The CRA refers to their practice as a “public benefit test,” but it is essentially subjecting Islam in particular to a quasi-values test that undermines the Canadian value we can all agree on despite our differences—a value enshrined in our Charter: freedom of religion.

It’s time for the CRA to better define its mandate and guidelines for charities and acknowledge that it is not within its purview to be auditing the religious beliefs and practices of Canadians.”

The CRA is also not a competent authority to evaluate the history of a group such as the Muslim Brotherhood or to situate that group within the mainstream Muslim community. In fact, having failed to reach a conclusion as to what is MAC’s understanding of Islam (or even the Brotherhood’s understanding of Islam for that matter) the AFL has simply fallen back on Islamophobic tropes that seek to exclude Islam from public life.

AFL Smears Respected Community Leaders

The CRA is aware that MAC is a national organization made of respected community members, volunteers and staff. Rather than offer objective findings that allow for a fair response, the language and tone of the AFL continuously attempts to paint individuals as deceitful, dishonest, and condemnable for unsupported and unsubstantiated allegations.

MAC’s leadership are individuals with integrity who have committed their lives to serving Canadians.

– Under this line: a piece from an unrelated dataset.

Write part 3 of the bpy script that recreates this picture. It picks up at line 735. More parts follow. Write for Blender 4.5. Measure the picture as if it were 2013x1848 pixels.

The AFL is prejudiced and has overstepped in smearing the reputations of people.

The CRA has maliciously included names of committed employees, volunteers, and youth workers who work tirelessly to serve their community. The CRA has inappropriately included the names of donors.

This practice and is not the first time the CRA is accused of this inappropriate practice. A complaint against the CRA has been brought further by the Canadian Council of Imams as a result of the content in the AFL of the Ottawa Mosque revocation.